Supplied data:
===

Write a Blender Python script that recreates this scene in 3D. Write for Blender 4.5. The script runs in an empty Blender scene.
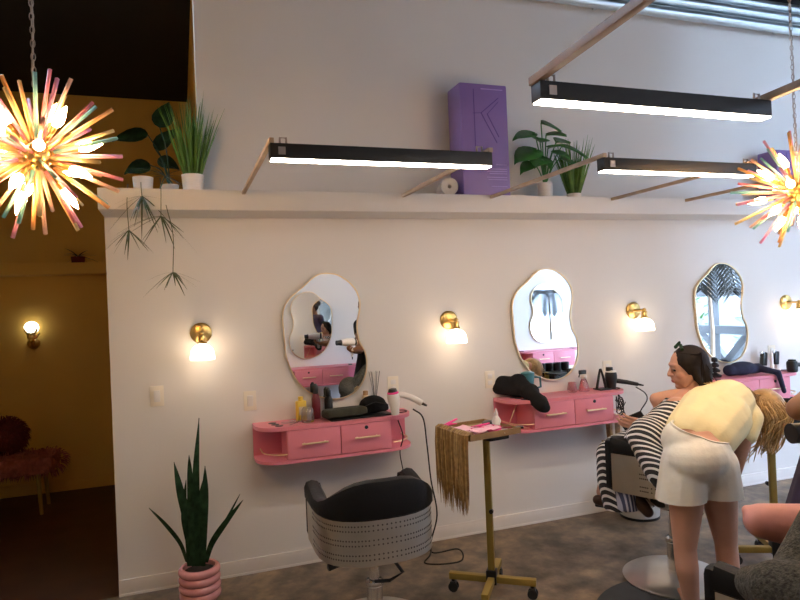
import bpy, bmesh, math, random
from mathutils import Vector, Matrix, Euler
random.seed(7)
PI = math.pi
SC = bpy.context.scene
COL = SC.collection
V = Vector
# ---------------------------------------------------------------- camera model (800x600)
FPX, YAW, PIT, ROL, CD, CH = 630.5, .33535, .00447, -.04188, 3.9413, 1.6
_f = V((math.sin(YAW)*math.cos(PIT), math.cos(YAW)*math.cos(PIT), math.sin(PIT)))
_r = V((math.cos(YAW), -math.sin(YAW), 0)); _u = _r.cross(_f)
CR = _r*math.cos(ROL)+_u*math.sin(ROL); CU = -_r*math.sin(ROL)+_u*math.cos(ROL)
CO = V((0, -CD, CH))
def at(px, py, d):
    """a place in the room seen at px,py whose distance along the view axis is d metres"""
    return CO + (_f + CR*((px-400)/FPX) + CU*((300-py)/FPX))*d

# ---------------------------------------------------------------- materials
def nd(t, typ, **kw):
    n = t.nodes.new(typ)
    for k, v in kw.items(): setattr(n, k, v)
    return n
def mat(name, col, rough=.5, metal=0., var=.08, scale=12., bump=0., bscale=None, emit=None, estr=0., trans=0., alpha=1., coat=0., sheen=0., ior=1.45, sss=0.):
    m = bpy.data.materials.new(name); m.use_nodes = True
    t = m.node_tree; b = t.nodes['Principled BSDF']
    c = (*col, 1)
    tc = nd(t, 'ShaderNodeTexCoord')
    if var > 0:
        no = nd(t, 'ShaderNodeTexNoise'); no.inputs['Scale'].default_value = scale; no.inputs['Detail'].default_value = 4
        t.links.new(tc.outputs['Object'], no.inputs['Vector'])
        r = nd(t, 'ShaderNodeValToRGB')
        r.color_ramp.elements[0].position = .3; r.color_ramp.elements[1].position = .7
        r.color_ramp.elements[0].color = (*[max(0, x*(1-var)) for x in col], 1)
        r.color_ramp.elements[1].color = (*[min(1, x*(1+var)) for x in col], 1)
        t.links.new(no.outputs['Fac'], r.inputs['Fac']); t.links.new(r.outputs['Color'], b.inputs['Base Color'])
    else: b.inputs['Base Color'].default_value = c
    if bump > 0:
        n2 = nd(t, 'ShaderNodeTexNoise'); n2.inputs['Scale'].default_value = bscale or scale*6; n2.inputs['Detail'].default_value = 3
        t.links.new(tc.outputs['Object'], n2.inputs['Vector'])
        bp = nd(t, 'ShaderNodeBump'); bp.inputs['Strength'].default_value = bump; bp.inputs['Distance'].default_value = .01
        t.links.new(n2.outputs['Fac'], bp.inputs['Height']); t.links.new(bp.outputs['Normal'], b.inputs['Normal'])
    b.inputs['Roughness'].default_value = rough; b.inputs['Metallic'].default_value = metal
    b.inputs['IOR'].default_value = ior
    if trans: b.inputs['Transmission Weight'].default_value = trans
    if alpha < 1: b.inputs['Alpha'].default_value = alpha
    if coat: b.inputs['Coat Weight'].default_value = coat
    if sheen: b.inputs['Sheen Weight'].default_value = sheen
    if sss:
        b.inputs['Subsurface Weight'].default_value = sss; b.inputs['Subsurface Radius'].default_value = (.02, .008, .004)
    if emit:
        b.inputs['Emission Color'].default_value = (*emit, 1); b.inputs['Emission Strength'].default_value = estr
    return m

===

The problem: Write out exactly the lines between the start of the data and the line with "return CO +", including both, but none of the pictures.

Output of the task:
Write a Blender Python script that recreates this scene in 3D. Write for Blender 4.5. The script runs in an empty Blender scene.
import bpy, bmesh, math, random
from mathutils import Vector, Matrix, Euler
random.seed(7)
PI = math.pi
SC = bpy.context.scene
COL = SC.collection
V = Vector
# ---------------------------------------------------------------- camera model (800x600)
FPX, YAW, PIT, ROL, CD, CH = 630.5, .33535, .00447, -.04188, 3.9413, 1.6
_f = V((math.sin(YAW)*math.cos(PIT), math.cos(YAW)*math.cos(PIT), math.sin(PIT)))
_r = V((math.cos(YAW), -math.sin(YAW), 0)); _u = _r.cross(_f)
CR = _r*math.cos(ROL)+_u*math.sin(ROL); CU = -_r*math.sin(ROL)+_u*math.cos(ROL)
CO = V((0, -CD, CH))
def at(px, py, d):
    """a place in the room seen at px,py whose distance along the view axis is d metres"""
    return CO + (_f + CR*((px-400)/FPX) + CU*((300-py)/FPX))*d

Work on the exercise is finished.